Comment by Ursula Kochanowsky on April 14, 2010 at 2:55am
Just let me know how I can help.
Comment by Nicholas Nagao on April 14, 2010 at 3:01am
Patricio, I love this idea and the ideas thrown out here by others, but I had some questions about practicality. Please keep in mind my favorite project on here so far is Growcology and I am helping in a community garden, so I believe in the idea of localized food sources, but I want to ask these questions anyway because I think they are worth exploring...

1. In a distributed network, part of the reason the network can work the way it does is because the "cost of transportation" is extremely low. I think there is a reason that Walmart does their logistics the way they do, which is through more of a decentralized model (they have large Warehouses in strategic areas of the US) and distribute to their stores from these points.
2. Aside from cost of transportation, you run into other logistical problems such as availability of products at each node. In a way I suppose it's related to #1, but rather than cost of transportation, this deals with "speed of transportation". With electrons, the time it takes to get between nodes is tiny which allows for this type of architecture to work well. However, if you have to "order" a product from another node in real life, the time it takes that apple or orange to get to the other node seems unrealistic. This is the reason stores exist...in order to ensure that there is enough supply of everything for a wide variety of people.

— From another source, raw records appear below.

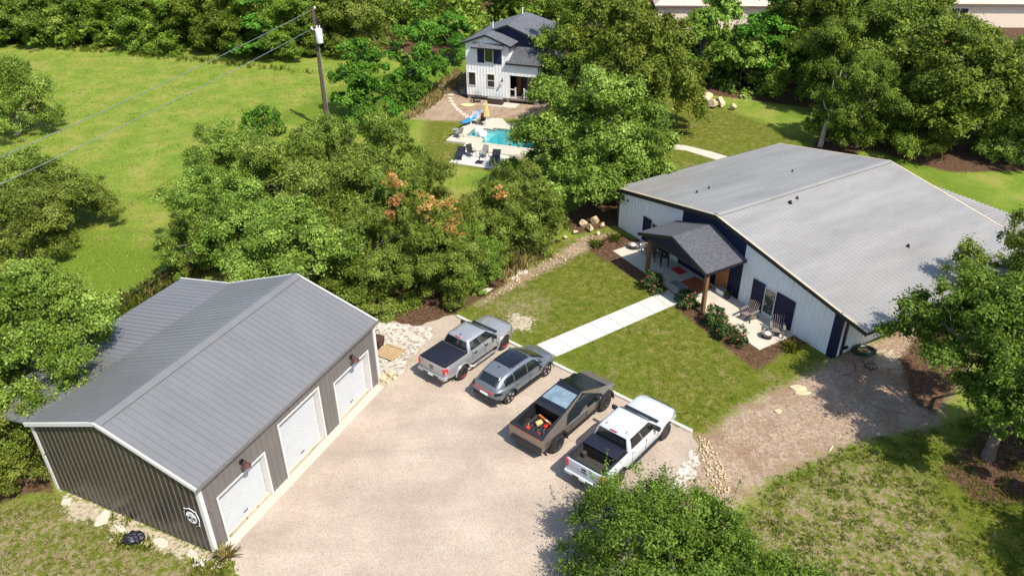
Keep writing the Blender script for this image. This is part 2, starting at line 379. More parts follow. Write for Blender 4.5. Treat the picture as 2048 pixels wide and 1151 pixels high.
    lush = mix(mrange(mid, .4, .7, 0, .6), (.140, .205, .018), (.080, .140, .010))
    field = mix(mask('lush', 2.6, 1.1), field, lush)
    # lawn: olive, patchy, straw coloured where thin
    lawn = ramp(clump, [(.34, (.066, .094, .007)), (.47, (.118, .140, .011)), (.57, (.170, .172, .026)), (.68, (.265, .210, .085))])
    lawn = mix(mrange(huge, .4, .62, 0, .55), lawn, (.120, .160, .014))
    lawn = mix(mrange(noise(.9, 6, .75, .6), .55, .70, 0, .75), lawn, (.300, .235, .105))
    lawn = mix(mrange(blade, .48, .72, 0, .65), lawn, (.042, .062, .006))
    soil = ramp(mid, [(.3, (.215, .150, .085)), (.5, (.330, .245, .160)), (.7, (.420, .330, .235))])
    spots = mrange(noise(3.4, 4, .7, .8), .44, .56)
    thin = mix(spots, mix(mrange(mid, .35, .65), (.085, .120, .010), (.170, .200, .026)), soil)
    lawn = mix(math_('MULTIPLY', mask('thin', 3.4, .9, big), .72), lawn, thin)
    c = mix(mask('lawn', 1.6, .5), field, lawn)
    dirt = ramp(mid, [(.3, (.24, .165, .11)), (.5, (.38, .28, .20)), (.7, (.50, .395, .30))])
    dirt = mix(mrange(clump, .5, .72, 0, .55), dirt, (.225, .165, .128))
    dirt = mix(mrange(noise(.55, 5, .7, .5), .46, .62, 0, .7), dirt, (.25, .155, .095))
    vor = N.new('ShaderNodeTexVoronoi'); vor.inputs['Scale'].default_value = 9; L.new(tc.outputs['Object'], vor.inputs['Vector'])
    dirt = mix(mrange(vor.outputs['Distance'], .12, .05, 0, .8), dirt, (.46, .38, .31))
    c = mix(mask('dirt', 1.9, .3), c, dirt)
    mul = ramp(mid, [(.3, (.045, .024, .012)), (.5, (.105, .058, .032)), (.72, (.200, .125, .080))])
    c = mix(mask('mulch', .9, .15), c, mul)
    bare = ramp(mid, [(.3, (.30, .235, .15)), (.5, (.46, .39, .28)), (.7, (.56, .49, .38))])
    c = mix(mask('bare', 1.5, .1, mid), c, bare)
    c = mix(mrange(fine, .35, .65, .0, .35), c, mix(1.0, c, (.45, .45, .4), 'MULTIPLY'))
    L.new(c, PB.inputs['Base Color']); PB.inputs['Roughness'].default_value = .95; PB.inputs['Specular IOR Level'].default_value = .15
    h = math_('ADD', math_('MULTIPLY', blade, 1.0), math_('MULTIPLY', fine, .5))
    b = N.new('ShaderNodeBump'); b.inputs['Strength'].default_value = .8; b.inputs['Distance'].default_value = .10
    L.new(h, b.inputs['Height']); L.new(b.outputs[0], PB.inputs['Normal'])
    return o
GROUND = ground()

def stone_mat(name, c1, c2, c3, scale, speck):
    m = bpy.data.materials.new(name); N, L, PB = nodes(m)
    tc = N.new('ShaderNodeTexCoord'); v = N.new('ShaderNodeTexVoronoi'); v.inputs['Scale'].default_value = scale; L.new(tc.outputs['Object'], v.inputs['Vector'])
    hs = N.new('ShaderNodeSeparateColor'); L.new(v.outputs['Color'], hs.inputs[0])
    r = N.new('ShaderNodeValToRGB'); e = r.color_ramp.elements; e[0].position = .0; e[0].color = (*c1, 1); e[1].position = 1; e[1].color = (*c3, 1)
    k = e.new(.45); k.color = (*c2, 1); L.new(hs.outputs[0], r.inputs[0])
    n = N.new('ShaderNodeTexNoise'); n.inputs['Scale'].default_value = .32; n.inputs['Detail'].default_value = 6; n.inputs['Roughness'].default_value = .65; L.new(tc.outputs['Object'], n.inputs['Vector'])
    mr = N.new('ShaderNodeMapRange'); mr.inputs[1].default_value = .38; mr.inputs[2].default_value = .66; mr.inputs[3].default_value = .84; mr.inputs[4].default_value = 1.08; L.new(n.outputs[0], mr.inputs[0])
    mx = N.new('ShaderNodeVectorMath'); mx.operation = 'SCALE'; L.new(r.outputs[0], mx.inputs[0]); L.new(mr.outputs[0], mx.inputs['Scale'])
    mp = N.new('ShaderNodeMapping'); mp.inputs['Rotation'].default_value = (0, 0, R(-62)); mp.inputs['Scale'].default_value = (.07, .55, 1); L.new(tc.outputs['Object'], mp.inputs[0])
    nt2 = N.new('ShaderNodeTexNoise'); nt2.inputs['Scale'].default_value = 1.0; nt2.inputs['Detail'].default_value = 3; nt2.inputs['Distortion'].default_value = .4; L.new(mp.outputs[0], nt2.inputs['Vector'])
    mt = N.new('ShaderNodeMapRange'); mt.inputs[1].default_value = .38; mt.inputs[2].default_value = .62; mt.inputs[3].default_value = .93; mt.inputs[4].default_value = 1.04; L.new(nt2.outputs[0], mt.inputs[0])
    ms = N.new('ShaderNodeMath'); ms.operation = 'MULTIPLY'; L.new(mr.outputs[0], ms.inputs[0]); L.new(mt.outputs[0], ms.inputs[1]); L.new(ms.outputs[0], mx.inputs['Scale'])
    n2 = N.new('ShaderNodeTexNoise'); n2.inputs['Scale'].default_value = 1.6; n2.inputs['Detail'].default_value = 8; n2.inputs['Roughness'].default_value = .8; L.new(tc.outputs['Object'], n2.inputs['Vector'])
    m2 = N.new('ShaderNodeMapRange'); m2.inputs[1].default_value = .60; m2.inputs[2].default_value = .72; m2.inputs[4].default_value = speck; L.new(n2.outputs[0], m2.inputs[0])
    mm = N.new('ShaderNodeMix'); mm.data_type = 'RGBA'; L.new(m2.outputs[0], mm.inputs[0]); L.new(mx.outputs[0], mm.inputs[6]); mm.inputs[7].default_value = (.16, .125, .09, 1)
    L.new(mm.outputs[2], PB.inputs['Base Color']); PB.inputs['Roughness'].default_value = .95; PB.inputs['Specular IOR Level'].default_value = .2
    b = N.new('ShaderNodeBump'); b.inputs['Strength'].default_value = .7; b.inputs['Distance'].default_value = .03
    L.new(v.outputs['Distance'], b.inputs['Height']); b.invert = True; L.new(b.outputs[0], PB.inputs['Normal'])
    return m
M['gravel'] = stone_mat('fine_tan_gravel', (.31, .245, .190), (.405, .332, .264), (.455, .383, .314), 34, .42)
M['gravel_white'] = stone_mat('coarse_white_gravel', (.20, .165, .135), (.44, .385, .325), (.60, .54, .47), 8, .35)

from mathutils.geometry import tessellate_polygon
def sheet(name, outline, z, m, rag=0.0, step=.35, hole=None, thick=0.0, kind='structure', seed=1):
    rg = random.Random(seed); pts = []
    for i, a in enumerate(outline):
        b = outline[(i + 1) % len(outline)]; k = max(1, int((b - a).length / step)) if rag else 1
        for j in range(k):
            p = a.lerp(b, j / k); pts.append(Vector((p.x + rg.uniform(-rag, rag), p.y + rg.uniform(-rag, rag), z)))
    loops = [pts]
    if hole: loops.append([Vector((p.x, p.y, z)) for p in hole])
    tris = tessellate_polygon(loops); allp = [p for l in loops for p in l]
    vs = [tuple(p) for p in allp]; fs = [tuple(t) for t in tris]
    if thick:
        n = len(vs); vs += [(x, y, zz - thick) for x, y, zz in vs]; b0 = 0
        for l in loops:
            k = len(l); fs += [(b0 + i, b0 + (i + 1) % k, n + b0 + (i + 1) % k, n + b0 + i) for i in range(k)]; b0 += k
    me = bpy.data.meshes.new(name); me.from_pydata(vs, [], fs); me.materials.append(m)
    bm = bmesh.new(); bm.from_mesh(me)
    if not thick:
        for f in bm.faces:
            if f.normal.z < 0: f.normal_flip()
    else: bmesh.ops.recalc_face_normals(bm, faces=bm.faces)
    bm.to_mesh(me); bm.free()
    o = bpy.data.objects.new(name, me); COL.objects.link(o)
    if kind: o['kind'] = kind
    return o

sheet('gravel_driveway', DRIVE, .012, M['gravel'], rag=.14, step=.3)
sheet('white_gravel_bed', [gl(11.6, .6)] + px((742, 650), (765, 645), (860, 655), (868, 668), (822, 712), (800, 748), (768, 765)) , .022, M['gravel_white'], rag=.16, step=.25)
sheet('gravel_margin', px((1388, 900), (1400, 930), (1370, 975), (1320, 1010), (1285, 1040), (1268, 1030), (1300, 996), (1340, 962), (1360, 935)), .022, M['gravel_white'], rag=.14, step=.25)
# kerb along the parking row, walk, patio
a, b = at(914, 633), at(1384, 864); d = (b - a).normalized(); k_ = MB()
L_ = (b - a).length; n_ = 5
for i in range(n_):
    k_.bar(a + d * (L_ * i / n_ + .006) + Vector((0, 0, .05)), a + d * (L_ * (i + 1) / n_ - .006) + Vector((0, 0, .05)), .17, .14)
k_.build('kerb', M['kerb'], bevel=.02)['kind'] = 'structure'
wq = MB(); w0, w1 = px((1073, 690), (1112, 713)); w3, w2 = hl(-2.66, 9.6), hl(-2.66, 8.2); nw = 8
for i in range(nw):
    f0, f1 = i / nw + .0012, (i + 1) / nw - .0012; wq.prism([w0.lerp(w3, f0), w1.lerp(w2, f0), w1.lerp(w2, f1), w0.lerp(w3, f1)], -.04, .035)
wq.build('front_walk', M['concrete_white'])['kind'] = 'structure'
sheet('patio', [hl(-2.64, 2.45), hl(-.01, 2.45), hl(-.01, 15.25), hl(-2.5, 15.15)], .05, M['concrete'], thick=.1)
back = [at(*p) for p in ((1325, 287), (1370, 291), (1420, 303), (1470, 318), (1500, 332))]
fr = [at(*p) for p in ((1470, 334), (1425, 318), (1370, 301), (1330, 297))]
sheet('back_walk', back + fr, .03, M['concrete'], thick=.06)
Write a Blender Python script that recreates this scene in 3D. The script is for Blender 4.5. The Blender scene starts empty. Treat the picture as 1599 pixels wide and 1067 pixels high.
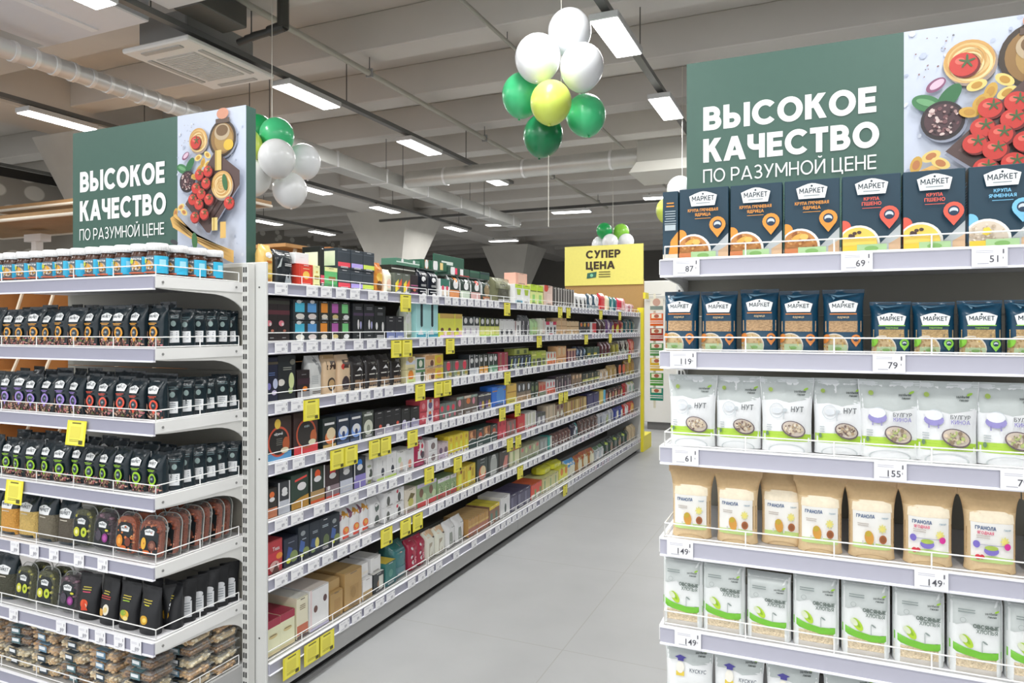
import bpy, math, random
import numpy as np
from mathutils import Matrix, Vector

SC = bpy.context.scene
COL = SC.collection
RND = random.Random(7)
PI = math.pi

# ------------------------------------------------------------------ camera, world, exposure
F_PX = 1098.24
cam = bpy.data.cameras.new('camera')
cam.sensor_width = 36.0
cam.lens = 36.0 * F_PX / 1599.0
cam.shift_y = -(533.5 - 512.26) / 1599.0
cam.clip_start = 0.05
cam_o = bpy.data.objects.new('camera', cam)
COL.objects.link(cam_o)
cam_o.location = (0, 0, 1.6)
cam_o.rotation_euler = (PI / 2, 0, math.radians(23.637))
SC.camera = cam_o

world = bpy.data.worlds.new('shop_ambient')
SC.world = world
world.use_nodes = True
bg = world.node_tree.nodes['Background']
bg.inputs[0].default_value = (0.95, 0.97, 1.0, 1)
bg.inputs[1].default_value = 1.25

vs = SC.view_settings
vs.view_transform = 'Standard'
vs.look = 'None'
vs.exposure = -0.04
vs.gamma = 1.0
vs.use_curve_mapping = False
LAMP_POWER = 14.0

# ------------------------------------------------------------------ materials (node based, colour comes from the mesh attribute "Col")
def make_mat(name, rough=0.5, metal=0.0, noise=0.05, nscale=30, bump=0.0, bscale=60, coat=0.0, alpha=None, trans=0.0, emit=None, spec=0.5):
    m = bpy.data.materials.new(name)
    m.use_nodes = True
    nt = m.node_tree
    p = nt.nodes['Principled BSDF']
    a = nt.nodes.new('ShaderNodeAttribute'); a.attribute_name = 'Col'
    tc = nt.nodes.new('ShaderNodeTexCoord')
    n = nt.nodes.new('ShaderNodeTexNoise'); n.inputs['Scale'].default_value = nscale; n.inputs['Detail'].default_value = 3
    nt.links.new(tc.outputs['Object'], n.inputs['Vector'])
    mr = nt.nodes.new('ShaderNodeMapRange')
    mr.inputs['To Min'].default_value = 1 - noise; mr.inputs['To Max'].default_value = 1 + noise
    nt.links.new(n.outputs['Fac'], mr.inputs['Value'])
    mx = nt.nodes.new('ShaderNodeVectorMath'); mx.operation = 'SCALE'
    nt.links.new(a.outputs['Color'], mx.inputs[0]); nt.links.new(mr.outputs['Result'], mx.inputs['Scale'])
    nt.links.new(mx.outputs['Vector'], p.inputs['Base Color'])
    p.inputs['Roughness'].default_value = rough
    p.inputs['Metallic'].default_value = metal
    p.inputs['Specular IOR Level'].default_value = spec
    p.inputs['Coat Weight'].default_value = coat
    if bump:
        n2 = nt.nodes.new('ShaderNodeTexNoise'); n2.inputs['Scale'].default_value = bscale; n2.inputs['Detail'].default_value = 2
        nt.links.new(tc.outputs['Object'], n2.inputs['Vector'])
        b = nt.nodes.new('ShaderNodeBump'); b.inputs['Strength'].default_value = bump; b.inputs['Distance'].default_value = 0.01
        nt.links.new(n2.outputs['Fac'], b.inputs['Height']); nt.links.new(b.outputs['Normal'], p.inputs['Normal'])
    if alpha is not None:
        p.inputs['Alpha'].default_value = alpha
    if trans:
        p.inputs['Transmission Weight'].default_value = trans
    if emit:
        p.inputs['Emission Color'].default_value = (1, 1, 1, 1)
        p.inputs['Emission Strength'].default_value = emit
    return m

MAT = {
    'card': make_mat('printed_card', 0.42),
    'film': make_mat('glossy_film', 0.24, bump=0.25, bscale=35, coat=0.15),
    'soft': make_mat('matt_film', 0.45, bump=0.2, bscale=30),
    'kraft': make_mat('kraft_paper', 0.75, noise=0.1, nscale=120),
    'matte': make_mat('matt_surface', 0.8, noise=0.06),
    'steel': make_mat('painted_steel', 0.38, noise=0.02, nscale=8),
    'rail': make_mat('rail_plastic', 0.25, noise=0.02),
    'zinc': make_mat('zinc_duct', 0.42, metal=0.55, noise=0.12, nscale=4, bump=0.12, bscale=14),
    'paper': make_mat('paper_card', 0.6, noise=0.02),
    'rubber': make_mat('balloon_latex', 0.28, noise=0.02, coat=0.15),
    'clear': make_mat('clear_plastic', 0.12, alpha=0.13, noise=0.0),
    'glass': make_mat('tinted_glass', 0.08, trans=0.25, noise=0.0),
    'wood': make_mat('pale_wood', 0.55, noise=0.16, nscale=9),
    'concrete': make_mat('grey_concrete', 0.85, noise=0.1, nscale=2.5),
    'glow': make_mat('lamp_diffuser', 0.5, emit=9.0),
    'grain': make_mat('loose_grain', 0.8, noise=0.4, nscale=170, bump=0.8, bscale=160),
}

GAIN = 1.0
def lin(h):
    if isinstance(h, tuple): return h
    if len(h) == 3: h = ''.join(c * 2 for c in h)
    r = []
    for i in (0, 2, 4):
        x = int(h[i:i + 2], 16) / 255.0
        r.append(x / 12.92 if x <= 0.04045 else ((x + 0.055) / 1.055) ** 2.4)
    return tuple(min(0.9, c * GAIN) for c in r) if GAIN != 1.0 else tuple(r)

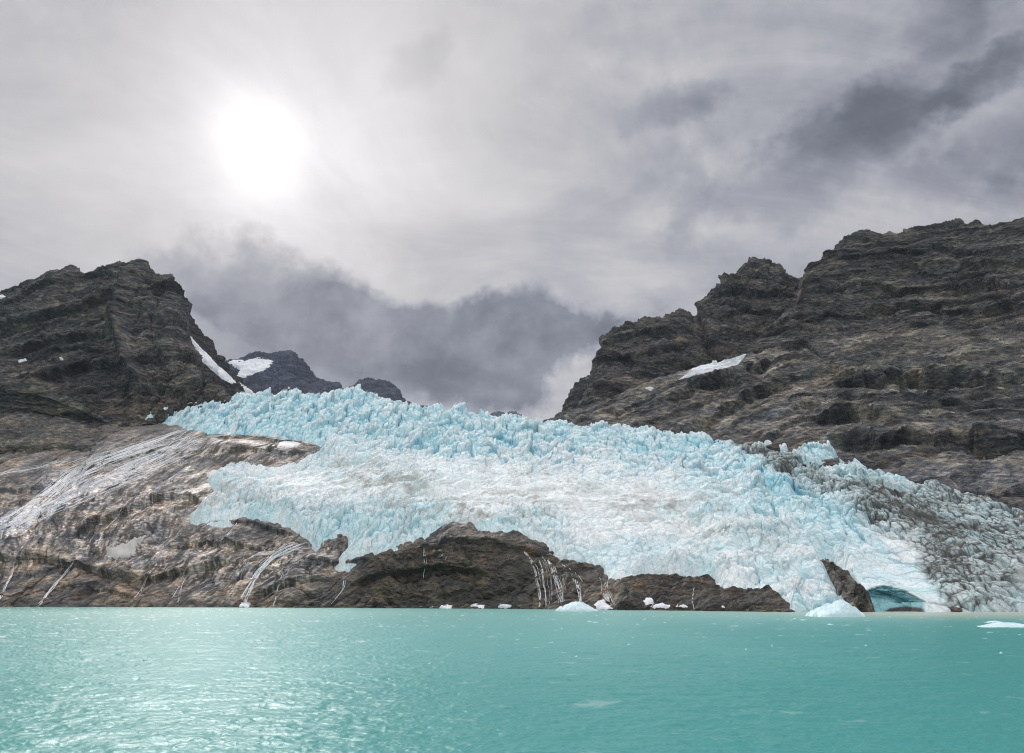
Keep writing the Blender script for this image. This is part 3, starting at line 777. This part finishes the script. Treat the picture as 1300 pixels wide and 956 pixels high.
# far peaks: distance haze painted in as bluer rock colours
def far_peak(row, D, seed, label, xs):
    row = [(x, y, D) for x, y in row]
    return mountain('mountain', [[(x, 545, D * .86) for x, y, _ in row], [(x, y * .45 + 545 * .55, D * .93) for x, y, _ in row], row, back(row, 1.12, 40)], xs, 0.7, seed, .6, label,
        rock_cols(seed + 5, (.055, .07, .115), (.045, .057, .09), (.022, .03, .055), (.07, .07, .085), (.12, .14, .18), .3),
        lambda P, X, Y: P[..., 2] + fbm(P, 200, 3, seed=57) * 60, 1.6)
KQ, KX, KY, KN = far_peak([(270, 480), (285, 458), (300, 456), (315, 450), (330, 446), (345, 449), (358, 445), (370, 447), (385, 460), (400, 478), (412, 484), (420, 486), (432, 495), (450, 510)], 3200, 650,
    'far dark blue peak with a snowfield on its left shoulder, above the brow of the ice', columns(270, 450, .8))
KQ2, KX2, KY2, KN2 = far_peak([(405, 500), (415, 486), (422, 484), (430, 488), (436, 497), (446, 492), (455, 485), (466, 481), (478, 483), (490, 483), (500, 489), (508, 500), (516, 513), (530, 530)], 3800, 680,
    'small far dark peak fading into cloud just over the brow of the ice', columns(405, 530, .8))
far_peak([(605, 535), (622, 527), (632, 524), (640, 526), (650, 521), (660, 527), (672, 540)], 4600, 720, 'tiny far blue summit peeping over the middle of the ice brow', columns(605, 672, .8))
far_peak([(325, 530), (500, 505), (540, 516), (560, 522), (640, 540)], 5200, 730, 'faint far ridge behind the ice brow', columns(325, 640, 2))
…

Ok, like I said I really believe in these projects and think they are important to do locally, but I'm not sure how this could work on a large scale...
Comment by Ursula Kochanowsky on April 14, 2010 at 3:20am
Nicholas, you're missing the point. The goods produced are not meant to be shipped. They're meant to be eaten, right where they are.
This is to ensure that we are awash in cheap, plentiful, nutritious and local food by walking down the street.
Comment by Nicholas Nagao on April 14, 2010 at 3:37am
Ursula, I love the idea, but I'm trying to understand the practicality and/or advantages/disadvantages. I understand that it would be nice to look at things in a distributed network architecture, but as a System architect, I study this type of thing all the time, and can say that a distributed network is not always the best solution. There are tradeoffs to each type of system. While things like redundancy have been noted in the example as to good thing about a distributed network, I feel it should be pointed out that there are many disadvantages to this architecture as well

For instance, quality control is very difficult on a distributed network. When you have choke points in a system, it's easier to apply global rules, filters, or other quality control features. In a grid or distributed network, each node would have to have these filters.

Storage is also another problem with Distributed networks, as I was trying to discuss with my last comment, but perhaps didn't make very clear. Distributed networks work great for continually moving traffic, but once you have to store large quantities of "data" or whatever else you're moving, you run into logistical problems as I was describing.

Anyways, I'm not trying to derail the conversation, but wanted to inject some objectivity and further thinking into how we can overcome some of these problems, and to give an honest look as to whether this is indeed better than a decentralized system...

There are obviously benefits to these ideas aside from "efficiency", however, I feel that if you're going to compare something that was built for certain reasons, you should at least understand the reasons and decide whether they apply to what you're trying to implement it in.